=== RAW DATA ===
──────────
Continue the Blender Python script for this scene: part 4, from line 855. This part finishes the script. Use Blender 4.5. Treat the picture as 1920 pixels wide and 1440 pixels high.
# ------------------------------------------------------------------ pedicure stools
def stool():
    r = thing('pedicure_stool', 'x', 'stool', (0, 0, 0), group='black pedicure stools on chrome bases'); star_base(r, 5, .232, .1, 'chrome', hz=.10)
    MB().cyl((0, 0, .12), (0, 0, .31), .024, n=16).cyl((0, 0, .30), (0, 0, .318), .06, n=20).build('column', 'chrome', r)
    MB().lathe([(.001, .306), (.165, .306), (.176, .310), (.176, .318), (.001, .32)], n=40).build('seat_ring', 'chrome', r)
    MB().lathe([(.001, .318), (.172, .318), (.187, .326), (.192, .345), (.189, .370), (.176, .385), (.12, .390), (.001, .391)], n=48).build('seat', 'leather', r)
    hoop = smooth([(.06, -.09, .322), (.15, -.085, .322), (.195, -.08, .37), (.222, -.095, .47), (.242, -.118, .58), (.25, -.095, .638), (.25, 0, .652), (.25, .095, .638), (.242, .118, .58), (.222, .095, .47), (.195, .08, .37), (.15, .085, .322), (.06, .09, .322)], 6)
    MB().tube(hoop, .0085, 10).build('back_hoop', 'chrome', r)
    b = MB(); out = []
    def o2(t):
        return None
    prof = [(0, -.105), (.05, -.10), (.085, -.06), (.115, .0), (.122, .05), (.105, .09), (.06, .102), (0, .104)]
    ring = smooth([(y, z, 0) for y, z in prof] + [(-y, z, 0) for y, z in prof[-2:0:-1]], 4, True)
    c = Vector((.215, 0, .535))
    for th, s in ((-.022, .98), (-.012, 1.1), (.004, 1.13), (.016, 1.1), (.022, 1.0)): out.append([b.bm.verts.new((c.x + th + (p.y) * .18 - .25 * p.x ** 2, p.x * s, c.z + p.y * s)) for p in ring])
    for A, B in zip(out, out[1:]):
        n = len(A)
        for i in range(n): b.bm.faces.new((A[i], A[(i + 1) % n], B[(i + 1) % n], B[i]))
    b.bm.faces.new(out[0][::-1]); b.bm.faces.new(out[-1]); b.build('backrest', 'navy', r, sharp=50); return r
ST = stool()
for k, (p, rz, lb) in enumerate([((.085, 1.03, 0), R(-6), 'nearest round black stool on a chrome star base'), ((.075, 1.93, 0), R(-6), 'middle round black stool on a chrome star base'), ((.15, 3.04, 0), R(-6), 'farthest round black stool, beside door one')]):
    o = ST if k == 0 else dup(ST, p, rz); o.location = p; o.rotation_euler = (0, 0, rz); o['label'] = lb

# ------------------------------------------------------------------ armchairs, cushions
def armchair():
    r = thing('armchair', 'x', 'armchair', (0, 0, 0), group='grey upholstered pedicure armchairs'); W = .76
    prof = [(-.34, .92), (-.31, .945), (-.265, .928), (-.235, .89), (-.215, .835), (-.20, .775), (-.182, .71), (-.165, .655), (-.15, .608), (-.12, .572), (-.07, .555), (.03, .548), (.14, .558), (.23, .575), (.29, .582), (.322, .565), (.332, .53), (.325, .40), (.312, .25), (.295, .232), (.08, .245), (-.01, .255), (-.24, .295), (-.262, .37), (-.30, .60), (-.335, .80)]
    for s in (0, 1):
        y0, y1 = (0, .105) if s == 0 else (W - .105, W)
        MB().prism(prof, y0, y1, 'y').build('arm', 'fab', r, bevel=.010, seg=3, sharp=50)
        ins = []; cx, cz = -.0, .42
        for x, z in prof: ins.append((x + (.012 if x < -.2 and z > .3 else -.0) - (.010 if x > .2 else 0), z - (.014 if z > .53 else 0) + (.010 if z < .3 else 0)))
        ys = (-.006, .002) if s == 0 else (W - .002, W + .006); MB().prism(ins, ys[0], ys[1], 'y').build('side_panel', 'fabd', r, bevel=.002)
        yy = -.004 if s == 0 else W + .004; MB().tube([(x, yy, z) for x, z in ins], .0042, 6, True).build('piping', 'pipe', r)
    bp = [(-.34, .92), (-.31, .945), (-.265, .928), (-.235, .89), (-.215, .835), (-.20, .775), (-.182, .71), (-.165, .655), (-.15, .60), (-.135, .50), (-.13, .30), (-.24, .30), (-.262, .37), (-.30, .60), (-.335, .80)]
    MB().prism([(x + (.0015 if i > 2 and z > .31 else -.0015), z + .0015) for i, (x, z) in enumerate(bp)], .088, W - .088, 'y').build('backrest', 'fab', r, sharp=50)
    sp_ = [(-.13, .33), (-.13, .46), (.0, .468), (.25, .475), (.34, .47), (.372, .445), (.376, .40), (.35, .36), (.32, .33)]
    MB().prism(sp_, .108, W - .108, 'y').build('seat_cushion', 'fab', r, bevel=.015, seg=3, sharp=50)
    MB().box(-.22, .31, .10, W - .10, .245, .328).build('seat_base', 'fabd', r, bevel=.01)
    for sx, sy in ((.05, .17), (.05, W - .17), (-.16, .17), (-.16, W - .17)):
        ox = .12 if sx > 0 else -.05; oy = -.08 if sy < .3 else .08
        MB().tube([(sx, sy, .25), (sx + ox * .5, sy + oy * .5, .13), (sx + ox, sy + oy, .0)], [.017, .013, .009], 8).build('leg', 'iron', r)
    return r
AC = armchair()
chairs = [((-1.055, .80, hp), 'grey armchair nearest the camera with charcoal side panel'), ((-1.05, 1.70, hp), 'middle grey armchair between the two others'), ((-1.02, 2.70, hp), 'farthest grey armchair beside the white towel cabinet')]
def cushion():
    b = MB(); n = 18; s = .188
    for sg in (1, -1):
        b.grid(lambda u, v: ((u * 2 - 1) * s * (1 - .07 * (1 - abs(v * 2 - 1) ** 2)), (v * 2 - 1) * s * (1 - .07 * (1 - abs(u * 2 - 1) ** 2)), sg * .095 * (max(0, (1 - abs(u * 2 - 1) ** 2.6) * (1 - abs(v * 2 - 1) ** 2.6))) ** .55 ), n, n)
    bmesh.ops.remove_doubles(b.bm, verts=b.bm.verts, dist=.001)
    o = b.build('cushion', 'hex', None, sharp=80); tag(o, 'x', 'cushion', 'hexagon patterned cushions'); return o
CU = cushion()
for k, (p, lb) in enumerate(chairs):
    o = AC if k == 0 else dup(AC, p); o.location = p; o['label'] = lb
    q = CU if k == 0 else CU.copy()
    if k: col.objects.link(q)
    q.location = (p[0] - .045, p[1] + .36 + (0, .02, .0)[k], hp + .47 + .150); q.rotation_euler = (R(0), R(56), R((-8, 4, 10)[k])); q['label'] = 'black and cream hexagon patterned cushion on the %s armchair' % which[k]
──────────
=== REQUIREMENT ===
Extract all of the data exactly as written.

=== OUTPUT ===
Continue the Blender Python script for this scene: part 4, from line 855. This part finishes the script. Use Blender 4.5. Treat the picture as 1920 pixels wide and 1440 pixels high.
# ------------------------------------------------------------------ pedicure stools
def stool():
    r = thing('pedicure_stool', 'x', 'stool', (0, 0, 0), group='black pedicure stools on chrome bases'); star_base(r, 5, .232, .1, 'chrome', hz=.10)
    MB().cyl((0, 0, .12), (0, 0, .31), .024, n=16).cyl((0, 0, .30), (0, 0, .318), .06, n=20).build('column', 'chrome', r)
    MB().lathe([(.001, .306), (.165, .306), (.176, .310), (.176, .318), (.001, .32)], n=40).build('seat_ring', 'chrome', r)
    MB().lathe([(.001, .318), (.172, .318), (.187, .326), (.192, .345), (.189, .370), (.176, .385), (.12, .390), (.001, .391)], n=48).build('seat', 'leather', r)
    hoop = smooth([(.06, -.09, .322), (.15, -.085, .322), (.195, -.08, .37), (.222, -.095, .47), (.242, -.118, .58), (.25, -.095, .638), (.25, 0, .652), (.25, .095, .638), (.242, .118, .58), (.222, .095, .47), (.195, .08, .37), (.15, .085, .322), (.06, .09, .322)], 6)
    MB().tube(hoop, .0085, 10).build('back_hoop', 'chrome', r)
    b = MB(); out = []
    def o2(t):
        return None
    prof = [(0, -.105), (.05, -.10), (.085, -.06), (.115, .0), (.122, .05), (.105, .09), (.06, .102), (0, .104)]
    ring = smooth([(y, z, 0) for y, z in prof] + [(-y, z, 0) for y, z in prof[-2:0:-1]], 4, True)
    c = Vector((.215, 0, .535))
    for th, s in ((-.022, .98), (-.012, 1.1), (.004, 1.13), (.016, 1.1), (.022, 1.0)): out.append([b.bm.verts.new((c.x + th + (p.y) * .18 - .25 * p.x ** 2, p.x * s, c.z + p.y * s)) for p in ring])
    for A, B in zip(out, out[1:]):
        n = len(A)
        for i in range(n): b.bm.faces.new((A[i], A[(i + 1) % n], B[(i + 1) % n], B[i]))
    b.bm.faces.new(out[0][::-1]); b.bm.faces.new(out[-1]); b.build('backrest', 'navy', r, sharp=50); return r
ST = stool()
for k, (p, rz, lb) in enumerate([((.085, 1.03, 0), R(-6), 'nearest round black stool on a chrome star base'), ((.075, 1.93, 0), R(-6), 'middle round black stool on a chrome star base'), ((.15, 3.04, 0), R(-6), 'farthest round black stool, beside door one')]):
    o = ST if k == 0 else dup(ST, p, rz); o.location = p; o.rotation_euler = (0, 0, rz); o['label'] = lb

# ------------------------------------------------------------------ armchairs, cushions
def armchair():
    r = thing('armchair', 'x', 'armchair', (0, 0, 0), group='grey upholstered pedicure armchairs'); W = .76
    prof = [(-.34, .92), (-.31, .945), (-.265, .928), (-.235, .89), (-.215, .835), (-.20, .775), (-.182, .71), (-.165, .655), (-.15, .608), (-.12, .572), (-.07, .555), (.03, .548), (.14, .558), (.23, .575), (.29, .582), (.322, .565), (.332, .53), (.325, .40), (.312, .25), (.295, .232), (.08, .245), (-.01, .255), (-.24, .295), (-.262, .37), (-.30, .60), (-.335, .80)]
    for s in (0, 1):
        y0, y1 = (0, .105) if s == 0 else (W - .105, W)
        MB().prism(prof, y0, y1, 'y').build('arm', 'fab', r, bevel=.010, seg=3, sharp=50)
        ins = []; cx, cz = -.0, .42
        for x, z in prof: ins.append((x + (.012 if x < -.2 and z > .3 else -.0) - (.010 if x > .2 else 0), z - (.014 if z > .53 else 0) + (.010 if z < .3 else 0)))
        ys = (-.006, .002) if s == 0 else (W - .002, W + .006); MB().prism(ins, ys[0], ys[1], 'y').build('side_panel', 'fabd', r, bevel=.002)
        yy = -.004 if s == 0 else W + .004; MB().tube([(x, yy, z) for x, z in ins], .0042, 6, True).build('piping', 'pipe', r)
    bp = [(-.34, .92), (-.31, .945), (-.265, .928), (-.235, .89), (-.215, .835), (-.20, .775), (-.182, .71), (-.165, .655), (-.15, .60), (-.135, .50), (-.13, .30), (-.24, .30), (-.262, .37), (-.30, .60), (-.335, .80)]
    MB().prism([(x + (.0015 if i > 2 and z > .31 else -.0015), z + .0015) for i, (x, z) in enumerate(bp)], .088, W - .088, 'y').build('backrest', 'fab', r, sharp=50)
    sp_ = [(-.13, .33), (-.13, .46), (.0, .468), (.25, .475), (.34, .47), (.372, .445), (.376, .40), (.35, .36), (.32, .33)]
    MB().prism(sp_, .108, W - .108, 'y').build('seat_cushion', 'fab', r, bevel=.015, seg=3, sharp=50)
    MB().box(-.22, .31, .10, W - .10, .245, .328).build('seat_base', 'fabd', r, bevel=.01)
    for sx, sy in ((.05, .17), (.05, W - .17), (-.16, .17), (-.16, W - .17)):
        ox = .12 if sx > 0 else -.05; oy = -.08 if sy < .3 else .08
        MB().tube([(sx, sy, .25), (sx + ox * .5, sy + oy * .5, .13), (sx + ox, sy + oy, .0)], [.017, .013, .009], 8).build('leg', 'iron', r)
    return r
AC = armchair()
chairs = [((-1.055, .80, hp), 'grey armchair nearest the camera with charcoal side panel'), ((-1.05, 1.70, hp), 'middle grey armchair between the two others'), ((-1.02, 2.70, hp), 'farthest grey armchair beside the white towel cabinet')]
def cushion():
    b = MB(); n = 18; s = .188
    for sg in (1, -1):
        b.grid(lambda u, v: ((u * 2 - 1) * s * (1 - .07 * (1 - abs(v * 2 - 1) ** 2)), (v * 2 - 1) * s * (1 - .07 * (1 - abs(u * 2 - 1) ** 2)), sg * .095 * (max(0, (1 - abs(u * 2 - 1) ** 2.6) * (1 - abs(v * 2 - 1) ** 2.6))) ** .55 ), n, n)
    bmesh.ops.remove_doubles(b.bm, verts=b.bm.verts, dist=.001)
    o = b.build('cushion', 'hex', None, sharp=80); tag(o, 'x', 'cushion', 'hexagon patterned cushions'); return o
CU = cushion()
for k, (p, lb) in enumerate(chairs):
    o = AC if k == 0 else dup(AC, p); o.location = p; o['label'] = lb
    q = CU if k == 0 else CU.copy()
    if k: col.objects.link(q)
    q.location = (p[0] - .045, p[1] + .36 + (0, .02, .0)[k], hp + .47 + .150); q.rotation_euler = (R(0), R(56), R((-8, 4, 10)[k])); q['label'] = 'black and cream hexagon patterned cushion on the %s armchair' % which[k]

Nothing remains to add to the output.